Graham Reid | | 2 min read
What an odd book.
Although nominally a travel book if you are to believe the subtitle “On the Trail of Writers and Artists in New Mexico”, the author hardly went anywhere in New Mexico in the very short time there (just days) and even when in Taos (three days) didn't get to see what she was looking for.
She and her traveling companion – an older man, seemingly a former partner/husband who is largely incidental and referred to throughout as “the o-m” – were doing things on the cheap and relying on the kindness of strangers.
Fortunately these strangers had cars and helped them get to a couple of destination – they didn't drive, he too old and she too timid, a major drawback in the vastness of the US – because without them they would have seen even less.
Outside of that assistance it was interstate trains and buses which, as we all know appeal to some people but race past interesting opportunities and digressions.
But that does not trouble the Wellington writer – a teacher and former chair of Peppercorn Press – because even though they passed Los Alamos and looked briefly at the town from the distance she gets a chapter out of the history of the town and the nuclear testing there by researching it on the internet.
So, not a travel book in any real meaning of the genre and here the smallest of encounters (buying a necklace from a pueblo woman selling jewelry on the street) is extrapolated into something with deeper if strained resonances. And by stopping for the necklace she didn't get to the Georgia O'Keeffe museum on time.
And O'Keeffe was one of the main reasons for this journey.
And odd book indeed.
However, if we set aside expectation of any real engagement with the world of New Mexico and its inhabitants beyond the briefest of encounters, the “trail” which the writer follows is interesting even if conducted mostly through research when she is back home.
Admitting to prejudices about America – ideas formed through Westerns, its materialism, an earlier visit to LA and Disneyland, bad politics, shootings etc – she finds her rhythm when writing about the intersecting lives of the writers (DH Lawerence, his wife Frieda and their somewhat incestuous circle prominent), artists (O'Keeffe) and her chance discoveries of others who had gravitated to that remarkable, and back then remote, landscape.
By good fortune their accommodation in Taos was a hotel dating back to the Twenties where this changing cast had often stayed.
Central to the story then is Mabel – nee Ganson, who married Native American Tony Luhan (sometimes Lujan) – because she founded the literary colony in 1917 and that attracted Lawrence, Willa Cather, Aldous Huxley, O'Keeffe and others.
So this book is an account of these lives, something about pueblo Indians (with whom the writer had scant contact but was profoundly moved by), digressions into the life and work of writer Frank Waters whom she – and not this writer either – had heard of . . .

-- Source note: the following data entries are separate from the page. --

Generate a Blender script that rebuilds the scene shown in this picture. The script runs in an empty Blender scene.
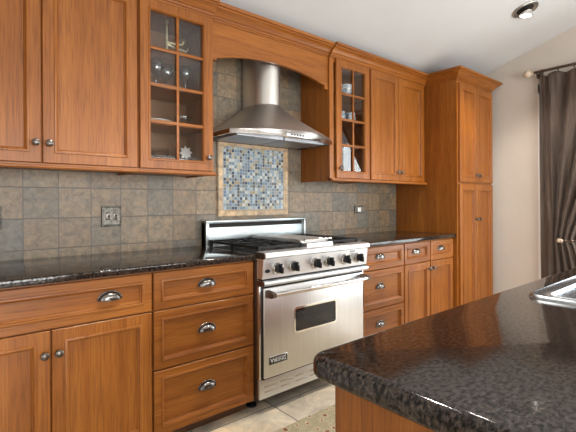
import bpy, bmesh, math, random
from mathutils import Vector, Matrix
random.seed(4)
PI = math.pi
C = bpy.context.scene.collection
SC = bpy.context.scene

# ------------------------------------------------------------------ camera, world, lights, exposure
cam_d = bpy.data.cameras.new('camera'); cam = bpy.data.objects.new('camera', cam_d); C.objects.link(cam)
cam_d.sensor_width = 36.0; cam_d.sensor_fit = 'HORIZONTAL'
cam_d.lens = 414.57 / 576 * 36.0
cam_d.shift_y = -(216 - 202.37) / 576
cam_d.clip_start = 0.02
CAM = Vector((0, -2.5666, 1.2086))
cam.matrix_world = Matrix.Translation(CAM) @ Matrix.Rotation(-0.7002, 4, 'Z') @ Matrix.Rotation(PI / 2, 4, 'X') @ Matrix.Rotation(-0.004, 4, 'Z')
SC.camera = cam
SC.view_settings.view_transform = 'Standard'; SC.view_settings.look = 'None'
SC.view_settings.gamma = 1.0; SC.view_settings.use_curve_mapping = False
SC.view_settings.exposure = 0.0
SC.cycles.use_denoising = True
SC.cycles.max_bounces = 10; SC.cycles.diffuse_bounces = 5; SC.cycles.glossy_bounces = 5
SC.cycles.transparent_max_bounces = 16

w = bpy.data.worlds.new('sky'); SC.world = w; w.use_nodes = True
wn = w.node_tree; wn.nodes.clear()
wo = wn.nodes.new('ShaderNodeOutputWorld'); wb = wn.nodes.new('ShaderNodeBackground')
st = wn.nodes.new('ShaderNodeTexSky'); st.sky_type = 'NISHITA'; st.sun_disc = False
st.sun_elevation = math.radians(48); st.sun_rotation = math.radians(200); st.air_density = 1.0; st.dust_density = 2.5
wb.inputs['Strength'].default_value = 0.26
wn.links.new(st.outputs[0], wb.inputs[0]); wn.links.new(wb.outputs[0], wo.inputs[0])

def area(name, loc, direction, sx, sy, power, col):
    l = bpy.data.lights.new(name, 'AREA'); l.shape = 'RECTANGLE'; l.size = sx; l.size_y = sy
    l.energy = power; l.color = col
    o = bpy.data.objects.new(name, l); C.objects.link(o); o.location = loc
    o.rotation_euler = Vector(direction).to_track_quat('-Z', 'Z').to_euler()
    return o
# daylight through the openings of the room: two big unseen windows behind the camera, one on the right; the left fill lamp is added
area('window_daylight_front', (0.2, -6.05, 1.22), (0, 1, 0.10), 2.2, 1.8, 140, (0.96, 0.985, 1.0))
area('window_daylight_front', (3.0, -6.05, 1.22), (0, 1, 0.10), 2.2, 1.8, 135, (0.96, 0.985, 1.0))
area('window_daylight_right', (4.52, -2.25, 1.25), (-1, 0, 0.0), 1.6, 2.0, 85, (0.94, 0.975, 1.0))
area('added_fill_left', (-2.6, -3.6, 1.5), (1, 0, 0.05), 2.4, 2.0, 22, (0.97, 0.99, 1.0))

# ------------------------------------------------------------------ materials
def new_mat(name):
    m = bpy.data.materials.new(name); m.use_nodes = True
    nt = m.node_tree; p = nt.nodes['Principled BSDF']
    return m, nt, p
def N(nt, t, **kw):
    n = nt.nodes.new(t)
    for k, v in kw.items(): setattr(n, k, v)
    return n
def L(nt, a, b): nt.links.new(a, b)
def setin(node, **kw):
    for k, v in kw.items(): node.inputs[k.replace('_', ' ')].default_value = v
def ramp(nt, stops, fac=None, interp='LINEAR'):
    r = N(nt, 'ShaderNodeValToRGB'); cr = r.color_ramp; cr.interpolation = interp
    while len(cr.elements) < len(stops): cr.elements.new(0.5)
    for e, (p, c) in zip(cr.elements, stops):
        e.position = p; e.color = (c[0], c[1], c[2], 1)
    if fac is not None: L(nt, fac, r.inputs[0])
    return r
def noise(nt, vec, scale, detail=3, rough=0.5, dist=0.0):
    n = N(nt, 'ShaderNodeTexNoise'); setin(n, Scale=scale, Detail=detail, Roughness=rough, Distortion=dist)
    if vec is not None: L(nt, vec, n.inputs['Vector'])
    return n
def mapping(nt, scale, coord='Object', loc=(0, 0, 0)):
    t = N(nt, 'ShaderNodeTexCoord'); m = N(nt, 'ShaderNodeMapping')
    m.inputs['Scale'].default_value = scale; m.inputs['Location'].default_value = loc
    L(nt, t.outputs[coord], m.inputs['Vector'])
    return m.outputs[0]
def mth(nt, op, a, b=None, c=None):
    n = N(nt, 'ShaderNodeMath', operation=op)
    for i, v in enumerate((a, b, c)):
        if v is None: continue
        if isinstance(v, (int, float)): n.inputs[i].default_value = v
        else: L(nt, v, n.inputs[i])
    return n.outputs[0]
def mixc(nt, f, a, b, mode='MIX'):
    n = N(nt, 'ShaderNodeMix', data_type='RGBA', blend_type=mode)
    for idx, v in ((0, f), (6, a), (7, b)):
        if isinstance(v, (int, float)): n.inputs[idx].default_value = v
        elif isinstance(v, tuple): n.inputs[idx].default_value = (v[0], v[1], v[2], 1)
        else: L(nt, v, n.inputs[idx])
    return n.outputs[2]
def bump(nt, p, h, strength, dist=0.002):
    b = N(nt, 'ShaderNodeBump'); b.inputs['Strength'].default_value = strength; b.inputs['Distance'].default_value = dist
    L(nt, h, b.inputs['Height']); L(nt, b.outputs[0], p.inputs['Normal'])

def plain(name, col, rough=0.5, metal=0.0, vary=0.0, scale=30, spec=0.5):
    m, nt, p = new_mat(name)
    setin(p, Roughness=rough, Metallic=metal); p.inputs['Specular IOR Level'].default_value = spec
    n = noise(nt, mapping(nt, (1, 1, 1)), scale, 3)
    lo = tuple(c * (1 - vary) for c in col); hi = tuple(min(1, c * (1 + vary)) for c in col)
    r = ramp(nt, [(0.3, lo), (0.7, hi)], n.outputs[0]); L(nt, r.outputs[0], p.inputs['Base Color'])
    return m

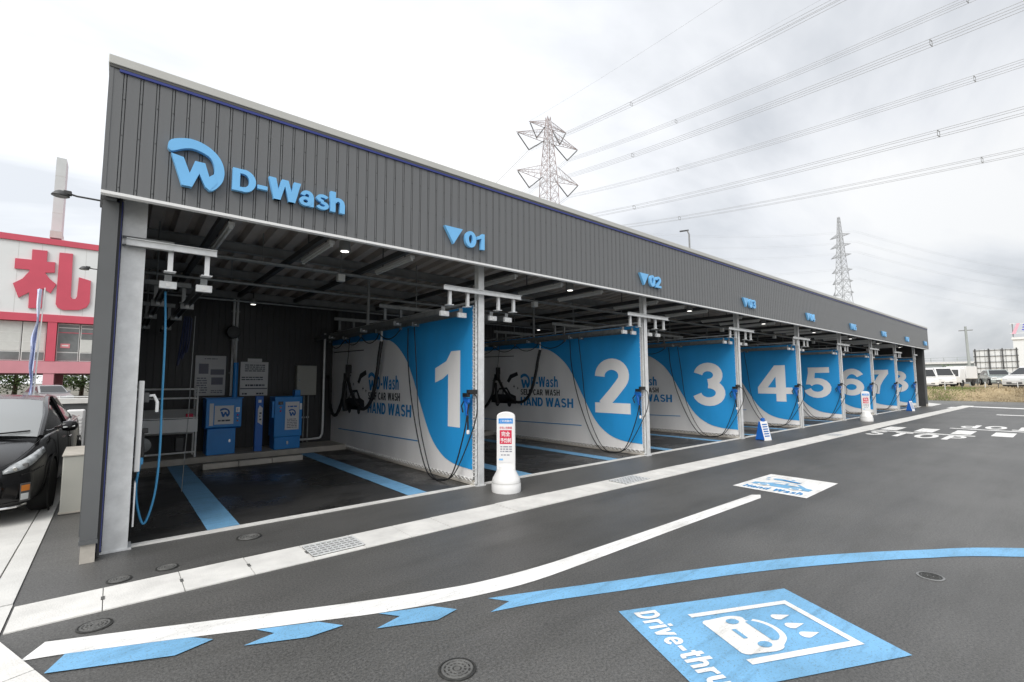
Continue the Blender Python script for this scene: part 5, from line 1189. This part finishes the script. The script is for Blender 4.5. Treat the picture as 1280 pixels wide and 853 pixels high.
# ================================================================== FAR CARS
def far_car(label, loc, rz, L, Wd, prof, cab, paintm, wheels, wr=0.31, name='parked_car', cat='car', group='cars on the raised field', plate=None, extra=None):
    """prof: side outline of the body (y back from the nose, z); cab: glasshouse outline; local front is -Y"""
    t = thing(name, label, cat, loc, rz, group); hw = Wd/2
    mb = MB(); n = len(prof)
    for s_, f_ in ((-1,0.94),(-1,1.0),(1,1.0),(1,0.94)):
        pass
    rows = [(-hw*0.90,0.97),(-hw,1.0),(hw,1.0),(hw*0.90,0.97)]
    cy = L/2; 
    for xo, sc in rows:
        for y, z in prof: mb.v.append((xo, cy+(y-cy)*(sc if abs(xo) < hw else 1.0), z if abs(xo) < hw or z < 0.75 else z-0.03))
    # order: centre band out to sides
    for i in range(3):
        for j in range(n): mb.f.append((i*n+j, i*n+(j+1) % n, (i+1)*n+(j+1) % n, (i+1)*n+j)); mb.mi.append(0)
    mb.f.append(tuple(range(n))[::-1]); mb.mi.append(0); mb.f.append(tuple(3*n+j for j in range(n))); mb.mi.append(0)
    mb.build('body', paintm, t, bevel=0.03)
    mb = MB(); m_ = len(cab)
    for s_ in (-1, 1):
        for (y, z, w) in cab: mb.v.append((s_*hw*w, y, z))
    mb.f += [tuple(range(m_)), tuple(m_+j for j in range(m_))[::-1]]+[(j, m_+j, m_+(j+1) % m_, (j+1) % m_) for j in range(m_)]; mb.mi += [0]*(m_+2)
    mb.build('cabin', paintm, t, bevel=0.04)
    # glass panes set proud of the cabin
    C0, C1, C2, C3 = cab[0], cab[1], cab[-2], cab[-1]
    def lerp(a, b, f_): return tuple(a[i]+(b[i]-a[i])*f_ for i in range(3))
    a, b = lerp(C0, C1, 0.10), lerp(C0, C1, 0.90); nrm = Vector((0, -(b[1]-a[1] and (b[2]-a[2])) or -1, (b[1]-a[1]))).normalized()*0.012
    mb = MB(); mb.quad(*[Vector((s_*hw*p[2]*0.88, p[0], p[1]))+Vector((0, -0.014, 0.012)) for p, s_ in ((a,-1),(a,1),(b,1),(b,-1))]); mb.build('windscreen', 'glass_dark', t)
    a, b = lerp(C3, C2, 0.15), lerp(C3, C2, 0.90)
    mb = MB(); mb.quad(*[Vector((s_*hw*p[2]*0.86, p[0], p[1]))+Vector((0, 0.014, 0.012)) for p, s_ in ((a,1),(a,-1),(b,-1),(b,1))]); mb.build('rear_window', 'glass_dark', t)
    ytop0, ytop1 = cab[1][0], cab[-2][0]
    zb_, zt_ = cab[0][1], min(cab[1][1], cab[-2][1])
    for s_ in (-1, 1):
        ya, yb2 = cab[0][0]+0.22, cab[-1][0]-0.18; ym = (ya+yb2)/2
        for q0, q1, top0, top1 in ((ya, ym-0.04, ytop0+0.10, ym-0.04), (ym+0.04, yb2, ym+0.04, ytop1-0.08)):
            z0_, z1_ = zb_+0.05, zt_-0.09; f0 = 0.08; f1 = 0.86
            wa = cab[0][2]; wb = cab[1][2]
            X0_ = s_*(hw*(wa+(wb-wa)*f0)+0.012); X1_ = s_*(hw*(wa+(wb-wa)*f1)+0.012)
            mb = MB(); mb.quad((X0_,q0,z0_),(X0_,q1,z0_),(X1_,top1,z1_),(X1_,top0,z1_)); mb.build('side_window', 'glass_dark', t)
        mb = MB(); mb.box(*sorted((s_*hw*0.98, s_*hw*1.16)), cab[0][0]+0.30, cab[0][0]+0.42, zb_, zb_+0.16); mb.build('door_mirror', paintm, t, bevel=0.02)
        mb = MB(); mb.box(*sorted((s_*hw*0.50, s_*hw*0.90)), -0.025, 0.05, 0.62, 0.76); mb.build('headlight', 'lens', t, bevel=0.02)
        mb = MB(); mb.box(*sorted((s_*hw*0.72, s_*hw*0.96)), L-0.05, L+0.025, 0.66, 0.92); mb.build('tail_light', 'tail', t, bevel=0.02)
        for y in wheels:
            wheel(t, s_*(hw-0.085), y, wr, 0.2, s_)
            mb = MB(); mb.lathe([(wr*1.16,-0.004),(wr*1.16,0.008),(wr*1.0,0.009)], (s_*(hw+0.001),y,wr+0.01), 20, 'X', False); mb.build('wheel_arch', 'rubber', t)
    mb = MB(); mb.box(-hw*0.62,hw*0.62,-0.02,0.02,0.34,0.50); mb.build('grille', 'lens_dark', t, bevel=0.01)
    mb = MB(); mb.box(-0.165,0.165,-0.034,-0.021,0.40,0.56); mb.build('number_plate', plate or 'white_paint', t)
    mb = MB(); mb.box(-hw*0.96,hw*0.96,0.0,L,0.17,0.26); mb.build('sill_skirt', 'rubber', t)
    return t
HATCH = ([(0.0,0.24),(-0.02,0.50),(0.05,0.72),(0.55,0.86),(0.95,0.96),(3.9,1.0),(3.98,0.62),(3.92,0.26)], [(0.85,0.94,0.93),(1.65,1.46,0.76),(2.1,1.50,0.74),(3.2,1.46,0.74),(3.86,0.98,0.90)])
SEDAN = ([(0.0,0.24),(-0.03,0.48),(0.05,0.68),(0.6,0.80),(1.25,0.90),(3.9,0.98),(4.45,0.95),(4.5,0.55),(4.44,0.26)], [(1.15,0.90,0.93),(1.95,1.38,0.74),(2.4,1.42,0.72),(3.1,1.38,0.72),(4.1,0.97,0.88)])
SUV = ([(0.0,0.28),(-0.03,0.60),(0.05,0.92),(0.75,1.03),(1.2,1.08),(4.5,1.12),(4.58,0.70),(4.5,0.30)], [(1.05,1.06,0.95),(1.85,1.58,0.80),(2.3,1.64,0.78),(3.9,1.60,0.78),(4.42,1.10,0.92)])
VAN = ([(0.0,0.26),(-0.03,0.55),(0.0,0.85),(0.12,0.98),(3.30,0.98),(3.36,0.6),(3.32,0.28)], [(0.10,0.97,0.96),(0.62,1.78,0.84),(1.0,1.84,0.82),(3.1,1.84,0.84),(3.28,0.97,0.94)])
FZ = 0.90
MINIVAN = ([(0.0,0.28),(-0.03,0.60),(0.02,0.85),(0.35,1.0),(0.7,1.05),(4.2,1.08),(4.28,0.70),(4.2,0.30)], [(0.42,1.0,0.95),(1.30,1.62,0.82),(1.75,1.74,0.80),(3.9,1.72,0.80),(4.15,1.05,0.93)])
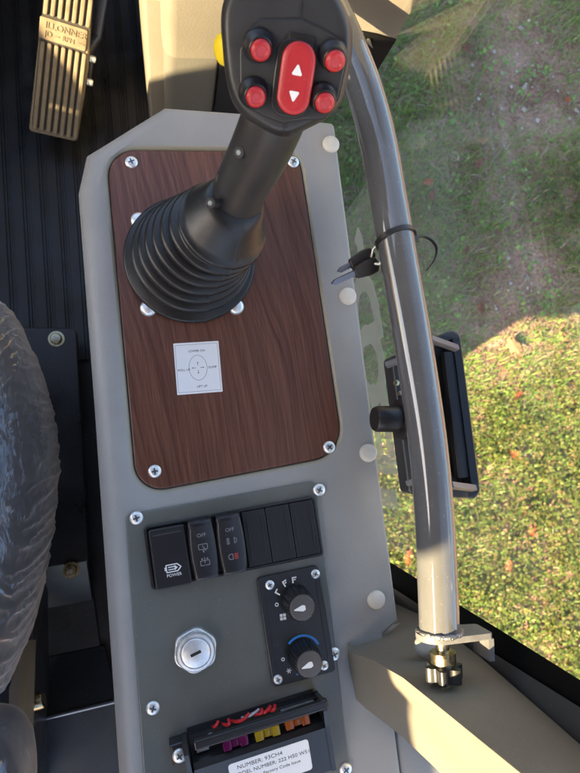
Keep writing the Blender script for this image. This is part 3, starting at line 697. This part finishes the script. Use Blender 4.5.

Waters' ideas of how differently indigenous people see and experience the world is rewarding to read.
So here is a book written after passing contact which encompasses literature and ethnography, colonialism (the land of the pueblo Indians overrun by Spanish and the settlers), male interpretations of O'Keeffe's paintings and more.
So an odd book -- without any photos -- and the author seldom in the physical milieu of these artists and writers.
Love America is more about some brief encounters and near misses which the author admits she studied back at home and wove them into the fabric of fleeting glimpses of Taos, Los Alamos, a pueblo . . .
Odd, but in places very interesting.